One Friday afternoon in October 2004, Anvil Mining employees transported a Congolese army detachment in company plane to Kilwa, a copper mining town located near Anvil’s Dikulushi copper mine, which had come under the control of a small group of poorly armed men who had explicitly announced they did not intend to stop the company’s mining activities.  Over the course of two days, Anvil employees drove the soldiers around Kilwa in Anvil cars while they slaughtered townsfolk, burned their houses, and buried them in mass graves.  When the smoke cleared, over eighty civilian Kilwans were dead.

On January 24, three judges on the Québec Court of Appeals informed the representatives of the victims that the courts of Canada are closed to their claims for redress.  (The judgment, in French, is available here.)

As I described in a previous post, the victims of the Kilwa massacre sought justice in Congolese and Australian courts for years.  A Congolese military tribunal acquitted several defendants (including three company employees) of all responsibility for the killings after a trial marred by internationally criticized irregularities.  Australian lawyers who initially took on the case with the intention of suing Anvil at its headquarters in Perth ended up dropping it due to intimidation through costly procedural maneuvers, and interference by D.R.C. officials who prevented them from meeting their clients.

All this seemed set to change when a judge in Montréal accepted the case and rejected Anvil’s efforts to dismiss the claims.  In an April 2011 decision, the court found that jurisdiction in Québec was proper, as Anvil maintained an office in the province, and its staff in Queébec necessarily dealt with issues related to the Dikulushi mine, which was Anvil’s sole asset.  The court also noted that as a practical matter, the plaintiffs were unable to find justice anywhere else, as evidenced by their failed efforts to date.

The latest ruling reversed the lower court’s decision, wiping away not only legal conclusions but also findings of fact, in what I can only describe as a judgment that is either naïve, unjust, or both.  First, the court decided that jurisdiction was improper, reasoning that Anvil’s activities in Québec, which began after the events at Kilwa, had no link to the massacre or the management of the mine in the D.R.C.  The legal issue is complicated, and I’m not a Québecois lawyer, but the court’s logic appears to have created a standard that is literally impossible to meet: although the links necessary to establish jurisdiction need not have existed at the time of the events giving rise to the claim as long as they exist at the time the lawsuit is filed, the activities conducted in Québec, which must have a link with the events giving rise to the claim in order to suffice for jurisdiction purposes, cannot be reasonably related to those events if they began after the events took place.  If anyone can figure out how to thread this needle and meet the jurisdictional standard, I’d love to hear it.

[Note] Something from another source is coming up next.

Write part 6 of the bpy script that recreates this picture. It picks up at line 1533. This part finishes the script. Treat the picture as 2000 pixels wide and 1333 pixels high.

More troubling, the appellate court dismissed the trial court’s finding that the plaintiffs could not find justice elsewhere, concluding – evidently based on precisely no evidence – that the Congolesecivil courts were available even though the military courts had committed a miscarriage of justice and Congolese officilas had already intimidated one group of Australian lawyers from retaining the case.  The court also discounted the very real problems the plaintiffs had encountered in seeking legal representation and judicial redress in Australia.  This was a key finding, because it permitted the court to decline to apply Québec’s very forward-looking “forum of necessity” provisions, which allows an assertion of jurisdiction in extraordinary circumstances where justice would otherwise be denied.

The Québec Court of Appeals judgment takes its place among a growing list of cases in which Canadian courts have rejected human rights-based claims on the theory that they should proceed elsewhere, only to see those cases prove stillborn in the countries where the events occurred.  I couldn’t agree more with a press statement released by Amnesty International about the decision:

“In cases of alleged human rights abuses, decisions on jurisdiction must be informed first and foremost by human rights considerations; in particular the extent to which claimants stand a realistic chance of accessing justice and obtaining adequate reparation in other forums. If these elements have no place in the balancing exercise that a judge conducts to assess jurisdiction, it is no surprise that alternative forums, found to be adequate, blatantly fail to provide victims of corporate human rights abuses with access to justice and reparation in practice.”

But beyond the failure to balance human rights considerations in deciding on jurisdiction, I’m troubled that the court ignored important facts and judicially imposed a Kafka-esque legal hurdle in order to reach their conclusions.  This, to me, signals an institutional tendency to avoid providing a forum for transnational human rights cases that stands apart from actual legal formulas and reflects instead a political sense that home countries should not have to deal with the problems caused by their companies abroad.  If I’m right, then the decision undermines the right to a remedy that sits at the heart of international human rights law and decreases the chances that victims of serious abuses will find a path to justice.

The plaintiffs have announced their intention to pursue their case to the Canadian Supreme Court, and ERI will be supporting their efforts. I can only hope that the justices of Canada’s highest court will recognize a sensible application of the law that vindicates the aspirations of the Kilwa community, and recognizes home countries’ duties to provide effective remedies for victims of human rights abuses.